On Jun 28, 2006, at 6:37 PM, Warren Ockrassa wrote:

On Jun 28, 2006, at 6:06 PM, Dave Land wrote:

This is an aircraft that carries enough jet fuel to cover a football field to the depth of one foot with highly combustible fluid (do the math; check me -- this is what I recall from working out the figs myself about four years ago). What's amazing, in this light, is that the buildings didn't fall before they did.

Fuel that, when burning, generates less than 800 degrees C, about a third of the temperature needed to melt the steel used in the WTC.

See my exchange with Nick regarding slow fires. The girders didn't have to melt; they didn't even have to buckle. All that was needed was for their rivets to shear, for the flooring to come loose from the central tower — and blam. Any architect will tell you that ALL modern skyscrapers can suffer a similar fate under similar circumstances.

Anyone who has looked into it can tell you that this has happened to exactly three buildings. Ever. I don't care how many imaginary architects you want to cite, because in the real world, it hasn't worked that way. It. Never. Happens. (Except this once.) But I'm supposed to accept this as normal? That's just crazy talk.

Here's the deal: find documentation for just one instance of any steel building that collapsed precisely into its footprint due to any sort of fire at all prior to 9/11/01, and I'll take myself out of this discussion with sincere apologies to you.

Buildings under construction have collapsed like pancakes because their upper floors were de-reinforced before the concrete shrouding their girders was cured. Just a few sheets of plywood held them up. And you're suggesting, seriously, that a fire burning for 90 or so minutes wouldn't do appreciable damage to a building's structural integrity?

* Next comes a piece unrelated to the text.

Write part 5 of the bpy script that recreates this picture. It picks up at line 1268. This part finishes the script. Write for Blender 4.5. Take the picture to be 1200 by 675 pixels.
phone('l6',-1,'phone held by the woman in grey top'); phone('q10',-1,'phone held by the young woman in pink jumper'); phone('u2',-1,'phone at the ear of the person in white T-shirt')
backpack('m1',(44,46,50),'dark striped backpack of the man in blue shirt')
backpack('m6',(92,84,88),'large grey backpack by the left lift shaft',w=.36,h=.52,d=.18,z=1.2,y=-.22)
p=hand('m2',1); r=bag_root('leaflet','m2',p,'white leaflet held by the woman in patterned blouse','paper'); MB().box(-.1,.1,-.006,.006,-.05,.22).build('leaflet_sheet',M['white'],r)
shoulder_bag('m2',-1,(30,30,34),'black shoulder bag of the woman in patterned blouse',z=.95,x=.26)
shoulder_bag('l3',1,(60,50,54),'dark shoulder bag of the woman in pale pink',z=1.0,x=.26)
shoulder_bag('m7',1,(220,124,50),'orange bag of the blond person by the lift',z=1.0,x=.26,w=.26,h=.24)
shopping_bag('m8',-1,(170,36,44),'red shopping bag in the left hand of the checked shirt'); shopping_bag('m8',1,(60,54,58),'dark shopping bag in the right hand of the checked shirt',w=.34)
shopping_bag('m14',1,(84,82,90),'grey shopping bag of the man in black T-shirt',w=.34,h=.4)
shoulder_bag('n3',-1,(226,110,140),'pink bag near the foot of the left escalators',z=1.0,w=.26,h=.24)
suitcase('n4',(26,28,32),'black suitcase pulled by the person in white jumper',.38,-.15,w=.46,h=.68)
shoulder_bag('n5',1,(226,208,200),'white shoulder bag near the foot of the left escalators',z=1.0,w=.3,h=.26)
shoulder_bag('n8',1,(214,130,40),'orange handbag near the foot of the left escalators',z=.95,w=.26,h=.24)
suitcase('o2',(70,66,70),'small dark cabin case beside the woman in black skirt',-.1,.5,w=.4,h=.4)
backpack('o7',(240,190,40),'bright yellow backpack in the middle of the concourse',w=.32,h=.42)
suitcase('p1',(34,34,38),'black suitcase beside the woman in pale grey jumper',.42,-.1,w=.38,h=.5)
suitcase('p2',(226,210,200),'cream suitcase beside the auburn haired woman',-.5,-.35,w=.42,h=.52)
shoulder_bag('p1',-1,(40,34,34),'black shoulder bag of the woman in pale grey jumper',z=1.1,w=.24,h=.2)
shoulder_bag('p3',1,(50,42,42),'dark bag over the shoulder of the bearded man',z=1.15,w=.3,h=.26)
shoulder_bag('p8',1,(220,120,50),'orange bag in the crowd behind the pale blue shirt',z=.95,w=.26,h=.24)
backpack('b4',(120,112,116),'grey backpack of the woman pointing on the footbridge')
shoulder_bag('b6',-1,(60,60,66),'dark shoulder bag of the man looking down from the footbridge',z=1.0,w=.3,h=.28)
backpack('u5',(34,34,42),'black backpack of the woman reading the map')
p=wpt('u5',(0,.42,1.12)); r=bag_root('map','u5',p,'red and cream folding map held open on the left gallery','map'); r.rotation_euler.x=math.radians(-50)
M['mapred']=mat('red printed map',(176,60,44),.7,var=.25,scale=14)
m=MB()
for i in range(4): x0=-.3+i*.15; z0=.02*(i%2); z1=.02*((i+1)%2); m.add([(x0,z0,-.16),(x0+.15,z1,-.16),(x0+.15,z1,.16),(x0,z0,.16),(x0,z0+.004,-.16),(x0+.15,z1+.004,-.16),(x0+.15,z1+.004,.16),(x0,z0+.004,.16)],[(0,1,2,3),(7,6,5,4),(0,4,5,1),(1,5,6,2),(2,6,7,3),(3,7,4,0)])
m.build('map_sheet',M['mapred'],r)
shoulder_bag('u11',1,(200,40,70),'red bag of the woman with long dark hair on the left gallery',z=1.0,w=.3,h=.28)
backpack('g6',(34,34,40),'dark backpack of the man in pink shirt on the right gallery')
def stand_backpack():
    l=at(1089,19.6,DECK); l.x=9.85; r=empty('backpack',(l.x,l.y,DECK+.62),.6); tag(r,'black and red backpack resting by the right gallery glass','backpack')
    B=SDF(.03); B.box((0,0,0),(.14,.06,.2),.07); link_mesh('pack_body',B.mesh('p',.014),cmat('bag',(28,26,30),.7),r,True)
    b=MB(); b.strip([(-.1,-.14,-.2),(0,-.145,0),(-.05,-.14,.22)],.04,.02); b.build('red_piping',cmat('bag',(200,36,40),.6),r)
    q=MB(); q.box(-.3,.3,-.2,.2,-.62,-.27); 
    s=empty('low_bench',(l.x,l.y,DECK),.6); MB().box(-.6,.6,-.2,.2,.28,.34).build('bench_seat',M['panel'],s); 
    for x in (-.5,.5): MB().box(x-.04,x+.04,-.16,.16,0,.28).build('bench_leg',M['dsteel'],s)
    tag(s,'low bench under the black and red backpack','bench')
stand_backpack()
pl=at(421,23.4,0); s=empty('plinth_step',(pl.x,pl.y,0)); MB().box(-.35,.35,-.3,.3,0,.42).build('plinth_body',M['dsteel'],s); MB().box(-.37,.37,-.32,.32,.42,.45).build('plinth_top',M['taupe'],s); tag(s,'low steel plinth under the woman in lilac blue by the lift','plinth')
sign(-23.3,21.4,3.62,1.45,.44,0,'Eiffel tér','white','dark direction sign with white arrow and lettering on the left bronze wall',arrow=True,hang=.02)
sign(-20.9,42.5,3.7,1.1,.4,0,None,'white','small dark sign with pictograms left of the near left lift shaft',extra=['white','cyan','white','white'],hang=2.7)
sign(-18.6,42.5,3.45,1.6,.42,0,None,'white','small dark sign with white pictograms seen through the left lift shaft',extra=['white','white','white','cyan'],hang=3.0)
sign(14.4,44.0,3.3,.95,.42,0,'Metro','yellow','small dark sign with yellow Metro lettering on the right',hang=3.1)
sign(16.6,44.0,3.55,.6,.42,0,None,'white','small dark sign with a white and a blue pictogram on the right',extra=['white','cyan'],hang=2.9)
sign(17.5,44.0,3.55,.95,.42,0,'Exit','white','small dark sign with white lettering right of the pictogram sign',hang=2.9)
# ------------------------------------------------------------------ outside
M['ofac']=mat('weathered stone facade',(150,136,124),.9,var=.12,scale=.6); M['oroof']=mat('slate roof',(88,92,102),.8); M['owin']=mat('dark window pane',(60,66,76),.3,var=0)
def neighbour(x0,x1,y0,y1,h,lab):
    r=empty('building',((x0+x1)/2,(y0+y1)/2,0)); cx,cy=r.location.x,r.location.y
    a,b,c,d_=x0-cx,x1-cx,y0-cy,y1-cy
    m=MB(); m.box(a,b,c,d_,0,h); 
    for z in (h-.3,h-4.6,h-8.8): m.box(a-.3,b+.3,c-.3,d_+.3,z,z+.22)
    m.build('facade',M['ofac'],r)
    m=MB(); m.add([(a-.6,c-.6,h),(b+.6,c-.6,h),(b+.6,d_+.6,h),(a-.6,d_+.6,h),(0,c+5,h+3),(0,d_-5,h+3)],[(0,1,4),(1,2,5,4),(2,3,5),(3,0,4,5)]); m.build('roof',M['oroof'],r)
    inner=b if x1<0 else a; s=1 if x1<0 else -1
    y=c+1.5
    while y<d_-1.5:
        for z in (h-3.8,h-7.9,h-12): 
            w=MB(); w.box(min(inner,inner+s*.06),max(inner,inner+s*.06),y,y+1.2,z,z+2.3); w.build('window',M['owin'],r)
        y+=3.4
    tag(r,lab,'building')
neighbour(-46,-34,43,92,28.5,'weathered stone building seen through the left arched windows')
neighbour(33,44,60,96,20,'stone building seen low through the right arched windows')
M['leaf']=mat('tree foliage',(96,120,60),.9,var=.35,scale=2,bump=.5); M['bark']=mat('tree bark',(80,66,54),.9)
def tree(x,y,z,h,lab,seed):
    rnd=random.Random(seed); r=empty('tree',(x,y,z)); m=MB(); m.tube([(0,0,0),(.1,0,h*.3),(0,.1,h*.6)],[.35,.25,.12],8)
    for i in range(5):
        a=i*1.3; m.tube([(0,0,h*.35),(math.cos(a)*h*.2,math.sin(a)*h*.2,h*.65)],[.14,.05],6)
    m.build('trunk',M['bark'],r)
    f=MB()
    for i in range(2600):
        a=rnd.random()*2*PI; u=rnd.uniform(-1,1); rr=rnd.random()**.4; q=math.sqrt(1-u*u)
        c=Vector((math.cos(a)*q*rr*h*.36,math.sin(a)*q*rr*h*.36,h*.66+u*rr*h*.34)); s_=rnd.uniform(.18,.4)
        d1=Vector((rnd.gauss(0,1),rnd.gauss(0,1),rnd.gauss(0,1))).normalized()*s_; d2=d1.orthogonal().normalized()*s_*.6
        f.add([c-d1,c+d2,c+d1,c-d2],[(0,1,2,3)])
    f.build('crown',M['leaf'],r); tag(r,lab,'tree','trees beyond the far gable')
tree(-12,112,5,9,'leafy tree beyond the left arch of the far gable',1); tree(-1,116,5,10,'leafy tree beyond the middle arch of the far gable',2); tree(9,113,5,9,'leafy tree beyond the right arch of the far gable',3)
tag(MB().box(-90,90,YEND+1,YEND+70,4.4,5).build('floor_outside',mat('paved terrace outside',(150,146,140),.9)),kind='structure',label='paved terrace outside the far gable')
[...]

Thank you: that is precisely what I have been suggesting (and suggesting is exactly the word: I don't know what happened; nobody does), because in roughly 100 years of steel-reinforced construction, not a single building has failed in this way until September 11, 2001. The ones that have collapsed as you describe were under construction: they were incomplete.

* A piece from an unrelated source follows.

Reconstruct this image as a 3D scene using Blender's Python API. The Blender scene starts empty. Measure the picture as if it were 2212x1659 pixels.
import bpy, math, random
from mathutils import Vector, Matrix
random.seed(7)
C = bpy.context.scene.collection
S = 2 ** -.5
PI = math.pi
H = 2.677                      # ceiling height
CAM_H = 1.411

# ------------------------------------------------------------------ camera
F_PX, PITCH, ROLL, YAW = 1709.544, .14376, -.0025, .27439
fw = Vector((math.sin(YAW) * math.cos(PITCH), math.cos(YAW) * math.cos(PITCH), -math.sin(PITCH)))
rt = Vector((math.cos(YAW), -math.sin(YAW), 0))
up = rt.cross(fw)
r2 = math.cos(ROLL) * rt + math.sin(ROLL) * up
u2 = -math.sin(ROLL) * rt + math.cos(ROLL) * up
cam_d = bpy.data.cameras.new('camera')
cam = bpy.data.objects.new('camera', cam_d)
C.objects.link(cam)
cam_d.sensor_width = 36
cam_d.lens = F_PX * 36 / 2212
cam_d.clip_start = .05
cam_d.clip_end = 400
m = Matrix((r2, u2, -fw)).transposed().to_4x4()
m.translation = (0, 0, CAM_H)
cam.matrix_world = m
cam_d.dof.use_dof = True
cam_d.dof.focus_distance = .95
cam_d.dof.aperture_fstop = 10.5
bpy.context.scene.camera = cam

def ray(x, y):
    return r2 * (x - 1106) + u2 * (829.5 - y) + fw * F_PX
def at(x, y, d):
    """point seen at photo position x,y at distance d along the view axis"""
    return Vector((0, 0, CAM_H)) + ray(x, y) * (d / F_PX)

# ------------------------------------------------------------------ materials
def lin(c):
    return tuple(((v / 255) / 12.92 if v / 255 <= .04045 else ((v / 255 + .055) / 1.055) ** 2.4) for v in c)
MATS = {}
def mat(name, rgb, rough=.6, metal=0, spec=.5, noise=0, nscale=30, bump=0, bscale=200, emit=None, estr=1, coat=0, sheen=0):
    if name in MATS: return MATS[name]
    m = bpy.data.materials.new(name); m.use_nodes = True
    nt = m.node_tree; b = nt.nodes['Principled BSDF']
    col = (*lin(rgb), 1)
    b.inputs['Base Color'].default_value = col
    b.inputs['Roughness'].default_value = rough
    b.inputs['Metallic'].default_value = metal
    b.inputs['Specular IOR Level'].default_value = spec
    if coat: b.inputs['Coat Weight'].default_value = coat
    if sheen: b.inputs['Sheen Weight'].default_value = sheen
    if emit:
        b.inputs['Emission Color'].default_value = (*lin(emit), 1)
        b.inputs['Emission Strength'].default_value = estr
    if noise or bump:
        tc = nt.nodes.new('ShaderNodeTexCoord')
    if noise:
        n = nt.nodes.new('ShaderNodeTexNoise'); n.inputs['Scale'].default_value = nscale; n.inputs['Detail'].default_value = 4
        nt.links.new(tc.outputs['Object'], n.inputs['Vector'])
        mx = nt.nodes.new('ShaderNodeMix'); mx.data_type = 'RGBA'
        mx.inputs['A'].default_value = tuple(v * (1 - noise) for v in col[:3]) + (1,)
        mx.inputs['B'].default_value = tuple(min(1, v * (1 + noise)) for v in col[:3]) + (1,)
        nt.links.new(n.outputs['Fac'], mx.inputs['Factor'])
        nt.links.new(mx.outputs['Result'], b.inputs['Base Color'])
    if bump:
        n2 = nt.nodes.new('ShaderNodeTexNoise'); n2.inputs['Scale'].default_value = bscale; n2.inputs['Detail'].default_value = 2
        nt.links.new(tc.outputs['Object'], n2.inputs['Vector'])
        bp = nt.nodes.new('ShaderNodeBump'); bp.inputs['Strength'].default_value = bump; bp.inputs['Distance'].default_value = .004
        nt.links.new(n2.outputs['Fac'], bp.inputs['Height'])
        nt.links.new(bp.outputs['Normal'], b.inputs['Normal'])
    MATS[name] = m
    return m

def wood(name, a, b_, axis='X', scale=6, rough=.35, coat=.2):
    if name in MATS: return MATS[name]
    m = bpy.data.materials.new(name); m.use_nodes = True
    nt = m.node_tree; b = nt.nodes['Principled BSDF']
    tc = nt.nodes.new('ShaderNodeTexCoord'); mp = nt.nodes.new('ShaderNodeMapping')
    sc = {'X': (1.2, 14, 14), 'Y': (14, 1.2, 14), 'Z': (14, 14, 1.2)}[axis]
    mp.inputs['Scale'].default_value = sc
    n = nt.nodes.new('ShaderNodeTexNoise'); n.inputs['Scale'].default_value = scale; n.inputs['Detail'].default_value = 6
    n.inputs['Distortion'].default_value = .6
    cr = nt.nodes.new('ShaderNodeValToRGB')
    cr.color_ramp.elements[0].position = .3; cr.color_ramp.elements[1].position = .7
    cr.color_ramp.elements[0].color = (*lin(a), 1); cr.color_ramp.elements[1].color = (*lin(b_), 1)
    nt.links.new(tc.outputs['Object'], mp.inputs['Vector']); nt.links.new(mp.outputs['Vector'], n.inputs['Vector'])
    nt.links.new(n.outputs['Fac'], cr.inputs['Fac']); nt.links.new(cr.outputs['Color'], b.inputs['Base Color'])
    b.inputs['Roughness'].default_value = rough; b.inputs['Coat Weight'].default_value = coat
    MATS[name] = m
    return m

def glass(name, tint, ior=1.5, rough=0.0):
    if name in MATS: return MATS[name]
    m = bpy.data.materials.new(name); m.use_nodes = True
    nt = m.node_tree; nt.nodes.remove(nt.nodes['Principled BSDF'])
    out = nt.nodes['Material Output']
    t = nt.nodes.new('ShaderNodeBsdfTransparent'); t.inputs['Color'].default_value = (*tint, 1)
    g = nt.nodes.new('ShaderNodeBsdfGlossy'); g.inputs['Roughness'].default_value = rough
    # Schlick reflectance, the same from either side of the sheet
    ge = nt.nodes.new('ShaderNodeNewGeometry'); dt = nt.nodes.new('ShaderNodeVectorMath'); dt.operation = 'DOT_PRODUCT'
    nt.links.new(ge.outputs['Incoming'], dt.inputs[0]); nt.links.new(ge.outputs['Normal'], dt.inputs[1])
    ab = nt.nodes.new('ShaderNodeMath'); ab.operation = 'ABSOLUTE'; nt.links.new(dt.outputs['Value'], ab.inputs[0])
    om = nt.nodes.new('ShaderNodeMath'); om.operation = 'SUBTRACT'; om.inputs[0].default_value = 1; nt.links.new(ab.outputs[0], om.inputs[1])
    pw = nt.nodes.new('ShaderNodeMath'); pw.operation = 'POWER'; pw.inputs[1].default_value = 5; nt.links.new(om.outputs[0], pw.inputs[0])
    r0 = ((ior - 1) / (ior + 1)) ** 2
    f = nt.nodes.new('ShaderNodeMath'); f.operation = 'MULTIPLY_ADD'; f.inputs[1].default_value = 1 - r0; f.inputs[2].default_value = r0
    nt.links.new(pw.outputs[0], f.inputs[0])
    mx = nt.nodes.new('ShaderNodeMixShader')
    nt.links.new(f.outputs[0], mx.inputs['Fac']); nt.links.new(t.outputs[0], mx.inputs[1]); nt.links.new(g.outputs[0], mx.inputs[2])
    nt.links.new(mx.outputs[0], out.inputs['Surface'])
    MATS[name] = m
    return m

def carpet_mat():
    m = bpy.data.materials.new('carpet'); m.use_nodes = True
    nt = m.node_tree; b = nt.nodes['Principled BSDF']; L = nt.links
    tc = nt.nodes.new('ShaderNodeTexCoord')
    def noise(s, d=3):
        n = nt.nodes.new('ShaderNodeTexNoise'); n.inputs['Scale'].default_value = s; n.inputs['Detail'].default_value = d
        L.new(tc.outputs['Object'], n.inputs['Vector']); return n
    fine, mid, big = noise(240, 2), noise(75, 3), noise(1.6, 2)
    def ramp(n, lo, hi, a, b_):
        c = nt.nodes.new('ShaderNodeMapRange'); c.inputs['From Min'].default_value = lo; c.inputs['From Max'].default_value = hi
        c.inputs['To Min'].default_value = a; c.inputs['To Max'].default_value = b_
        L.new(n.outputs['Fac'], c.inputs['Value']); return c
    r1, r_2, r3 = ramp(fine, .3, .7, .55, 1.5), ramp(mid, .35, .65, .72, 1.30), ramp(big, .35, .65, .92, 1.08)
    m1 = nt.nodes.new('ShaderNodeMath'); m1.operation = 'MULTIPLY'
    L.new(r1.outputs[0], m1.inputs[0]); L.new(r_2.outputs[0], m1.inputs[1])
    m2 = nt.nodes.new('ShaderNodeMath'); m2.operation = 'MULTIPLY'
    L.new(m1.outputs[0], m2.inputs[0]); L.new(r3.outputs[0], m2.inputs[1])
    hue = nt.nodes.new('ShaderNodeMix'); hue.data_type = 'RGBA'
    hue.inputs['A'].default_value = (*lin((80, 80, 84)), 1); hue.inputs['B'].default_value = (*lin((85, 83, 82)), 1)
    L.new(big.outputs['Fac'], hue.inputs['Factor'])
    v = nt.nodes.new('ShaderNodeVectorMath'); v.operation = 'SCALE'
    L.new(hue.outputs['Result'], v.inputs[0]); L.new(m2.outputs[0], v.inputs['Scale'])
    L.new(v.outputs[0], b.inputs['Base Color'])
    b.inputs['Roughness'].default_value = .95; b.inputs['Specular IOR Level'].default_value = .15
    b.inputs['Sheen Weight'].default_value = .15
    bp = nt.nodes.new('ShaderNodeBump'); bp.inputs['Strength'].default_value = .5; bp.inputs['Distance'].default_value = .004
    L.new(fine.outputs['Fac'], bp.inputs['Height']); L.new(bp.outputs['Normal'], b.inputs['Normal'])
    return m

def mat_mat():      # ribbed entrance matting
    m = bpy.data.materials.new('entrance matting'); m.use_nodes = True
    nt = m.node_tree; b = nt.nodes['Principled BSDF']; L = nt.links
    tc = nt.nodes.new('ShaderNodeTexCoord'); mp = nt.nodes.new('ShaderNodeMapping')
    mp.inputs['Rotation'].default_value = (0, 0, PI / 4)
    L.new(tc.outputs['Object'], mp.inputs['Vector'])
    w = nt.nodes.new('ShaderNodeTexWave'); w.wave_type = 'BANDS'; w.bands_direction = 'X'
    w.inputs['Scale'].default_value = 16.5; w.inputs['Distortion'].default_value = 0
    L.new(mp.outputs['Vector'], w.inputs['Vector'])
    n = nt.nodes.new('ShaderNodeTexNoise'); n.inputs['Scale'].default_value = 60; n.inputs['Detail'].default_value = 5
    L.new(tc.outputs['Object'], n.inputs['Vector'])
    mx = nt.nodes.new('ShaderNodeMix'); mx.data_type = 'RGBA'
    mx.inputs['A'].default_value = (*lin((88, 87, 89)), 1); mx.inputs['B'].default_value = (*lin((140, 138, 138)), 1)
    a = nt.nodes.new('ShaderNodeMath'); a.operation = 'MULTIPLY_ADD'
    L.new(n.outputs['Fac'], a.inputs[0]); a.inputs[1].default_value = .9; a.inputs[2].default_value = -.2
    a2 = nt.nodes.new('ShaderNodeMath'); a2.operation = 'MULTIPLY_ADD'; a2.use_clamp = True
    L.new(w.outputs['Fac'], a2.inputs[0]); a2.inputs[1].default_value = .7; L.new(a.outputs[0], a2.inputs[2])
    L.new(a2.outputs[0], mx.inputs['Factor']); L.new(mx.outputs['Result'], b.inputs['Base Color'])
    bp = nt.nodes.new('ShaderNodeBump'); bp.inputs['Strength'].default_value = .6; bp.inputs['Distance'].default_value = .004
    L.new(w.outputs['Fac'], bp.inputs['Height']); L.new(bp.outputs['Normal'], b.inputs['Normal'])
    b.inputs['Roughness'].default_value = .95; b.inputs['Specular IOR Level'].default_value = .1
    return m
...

And, of course, it doesn't matter how much fuel there was. They could have FILLED every floor of building with a couple of feet of Jet A and replaced the air with pure oxygen, and it still couldn't possibly burn hot enough to bring the buildings down.

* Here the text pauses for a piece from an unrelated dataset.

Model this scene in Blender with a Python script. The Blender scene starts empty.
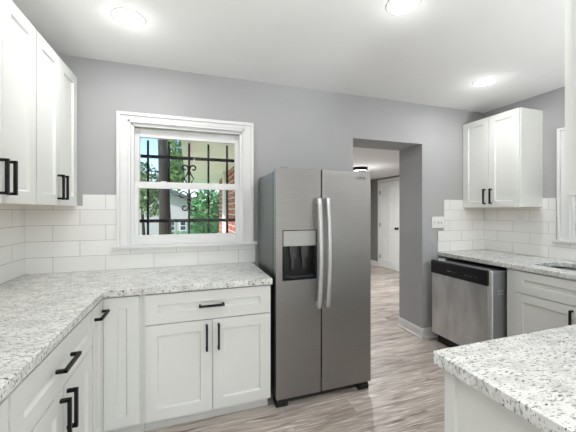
import bpy, bmesh, math, random
from mathutils import Vector, Matrix

random.seed(7)
S = bpy.context.scene
COL = S.collection
R = math.radians

# ------------------------------------------------------------------ camera, world, sun, exposure
cam_d = bpy.data.cameras.new('camera')
cam = bpy.data.objects.new('camera', cam_d)
COL.objects.link(cam)
cam.location = (0.0, 0.0, 1.366)
cam.rotation_euler = (R(90), 0, R(-18.358))
cam_d.sensor_width = 36.0
cam_d.lens = 298.84 / 576 * 36.0
cam_d.shift_y = -(216 - 210.45) / 576
cam_d.clip_start = 0.03
S.camera = cam

W = bpy.data.worlds.new('sky')
S.world = W
W.use_nodes = True
nt = W.node_tree
bg = nt.nodes['Background']
sky = nt.nodes.new('ShaderNodeTexSky')
sky.sky_type = 'NISHITA'
sky.sun_disc = False
sky.sun_elevation = R(48)
sky.sun_rotation = R(215)
nt.links.new(sky.outputs[0], bg.inputs[0])
bg.inputs[1].default_value = 0.27
sky.ozone_density = 3.0
sky.dust_density = 0.3

sun_d = bpy.data.lights.new('sun', 'SUN')
sun_d.energy = 5.5
sun_d.angle = R(1.0)
sun = bpy.data.objects.new('sun', sun_d)
COL.objects.link(sun)
sun.rotation_euler = (R(46), 0, R(-62))

S.view_settings.view_transform = 'Standard'
S.view_settings.look = 'None'
S.view_settings.gamma = 1.0
S.view_settings.use_curve_mapping = False
S.view_settings.exposure = 0.0
CAN_POWER = 6.2
GLOW_POWER = 0.75
FILL_PENDANT_POWER = 126.0
DINING_FILL_POWER = 25.0
HALL_POWER = 38.0
HALL_GLOW = 7.0

# area light added behind the viewer, a daylight-like fill from the unseen dining room
dining_fill_d = bpy.data.lights.new('dining_fill_light', 'AREA')
dining_fill_d.shape = 'RECTANGLE'
dining_fill_d.size = 3.0
dining_fill_d.size_y = 1.9
dining_fill_d.energy = DINING_FILL_POWER
dining_fill_d.color = (0.97, 0.985, 1.0)
dining_fill = bpy.data.objects.new('dining_fill_light', dining_fill_d)
COL.objects.link(dining_fill)
dining_fill.location = (0.9, -3.93, 1.25)
dining_fill.rotation_euler = (R(-90), 0, R(180))

try:
    S.cycles.max_bounces = 10
    S.cycles.diffuse_bounces = 6
    S.cycles.transparent_max_bounces = 12
    S.cycles.sample_clamp_indirect = 6.0
    S.cycles.caustics_reflective = False
    S.cycles.caustics_refractive = False
except Exception:
    pass


# ------------------------------------------------------------------ materials
def srgb(r, g=None, b=None):
    if g is None:
        g = b = r
    f = lambda c: (c / 255 / 12.92) if c / 255 <= 0.04045 else ((c / 255 + 0.055) / 1.055) ** 2.4
    return (f(r), f(g), f(b), 1.0)


def mat(name, col, rough=0.5, metal=0.0, spec=0.5, noise=None, bump=None):
    """noise = (scale, amount, stretch) gives the base colour a slight procedural variation."""
    m = bpy.data.materials.new(name)
    m.use_nodes = True
    n = m.node_tree
    b = n.nodes['Principled BSDF']
    b.inputs['Base Color'].default_value = col
    b.inputs['Roughness'].default_value = rough
    b.inputs['Metallic'].default_value = metal
    b.inputs['Specular IOR Level'].default_value = spec
    if noise or bump:
        tc = n.nodes.new('ShaderNodeTexCoord')
        mp = n.nodes.new('ShaderNodeMapping')
        n.links.new(tc.outputs['Object'], mp.inputs[0])
        mp.inputs['Scale'].default_value = (noise or bump)[2] if len(noise or bump) > 2 else (1, 1, 1)
        nz = n.nodes.new('ShaderNodeTexNoise')
        nz.inputs['Scale'].default_value = (noise or bump)[0]
        nz.inputs['Detail'].default_value = 4
        n.links.new(mp.outputs[0], nz.inputs['Vector'])
        if noise:
            a = noise[1]
            rp = n.nodes.new('ShaderNodeValToRGB')
            rp.color_ramp.elements[0].position = 0.3
            rp.color_ramp.elements[1].position = 0.7
            rp.color_ramp.elements[0].color = tuple(c * (1 - a) for c in col[:3]) + (1,)
            rp.color_ramp.elements[1].color = tuple(min(1, c * (1 + a)) for c in col[:3]) + (1,)
            n.links.new(nz.outputs[0], rp.inputs[0])
            n.links.new(rp.outputs[0], b.inputs['Base Color'])
        if bump:
            bp = n.nodes.new('ShaderNodeBump')
            bp.inputs['Strength'].default_value = bump[1]
            bp.inputs['Distance'].default_value = 0.002
            n.links.new(nz.outputs[0], bp.inputs['Height'])
            n.links.new(bp.outputs[0], b.inputs['Normal'])
    return m


def emit(name, col, strength):
    m = bpy.data.materials.new(name)
    m.use_nodes = True
    n = m.node_tree
    b = n.nodes['Principled BSDF']
    b.inputs['Base Color'].default_value = col
    b.inputs['Emission Color'].default_value = col
    b.inputs['Emission Strength'].default_value = strength
    return m


def glass_mat(name, gloss=0.06, tint=(1, 1, 1, 1)):
    m = bpy.data.materials.new(name)
    m.use_nodes = True
    n = m.node_tree
    for x in list(n.nodes):
        if x.type != 'OUTPUT_MATERIAL':
            n.nodes.remove(x)
    out = [x for x in n.nodes if x.type == 'OUTPUT_MATERIAL'][0]
    t = n.nodes.new('ShaderNodeBsdfTransparent')
    t.inputs[0].default_value = tint
    g = n.nodes.new('ShaderNodeBsdfGlossy')
    g.inputs['Roughness'].default_value = 0.02
    mx = n.nodes.new('ShaderNodeMixShader')
    mx.inputs[0].default_value = gloss
    n.links.new(t.outputs[0], mx.inputs[1])
    n.links.new(g.outputs[0], mx.inputs[2])
    n.links.new(mx.outputs[0], out.inputs[0])
    return m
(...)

Prove it. Show your stats to support your assertion that the WTC towers could have stood up under fires burning on every floor. We already know that fires on thee floors were enough to bring them down, so I think you'll be hard-pressed here.

We don't know that at all.

We know that there was a fire, and we know that the buildings collapsed. We do not know why or how they collapsed. We most definitely do not know that fires on three floors were enough to bring them down.

By the way, I have no interest in proving it. I don't have to. We're just a bunch of friends yacking on the Internet about it.

Come on, Dave -- this is really disappointing from you.

Nice to know that our surprise in each other's position is mutual: it bespeaks an underlying respect that will survive this exchange.

We don't know what the hell happened on 9/11.

Yes, actually, we do. Islamic fundamentalists took just enough flight instruction to know how to guide a plane, then hijacked some planes, and flew them as missiles into designated targets. Two of the targets collapsed after several hours of burning and progressive structural weakening.

We do not know that. We know that two of the targets collapsed after several hours of burning. We have a lot of guesses -- some more rational than others -- as to why.

Maybe it was termites, not thermite.

Where, please tell me, do you think the mystery lies here?

In the bits that you conveniently assume -- the conclusion from which you argue so unsuccessfully: that the buildings definitely collapsed due to structural weakening.

I'm not saying that they didn't necessarily fail in that way: only that it is extraordinarily unlikely -- representing a singular event in architectural physics, an event at least as unlikely as a government plot to murder thousands of American citizens to enrage them enough to support an evil invasion of another country.

We just don't know, and probably never will. Except for those who make up their minds before the facts are in.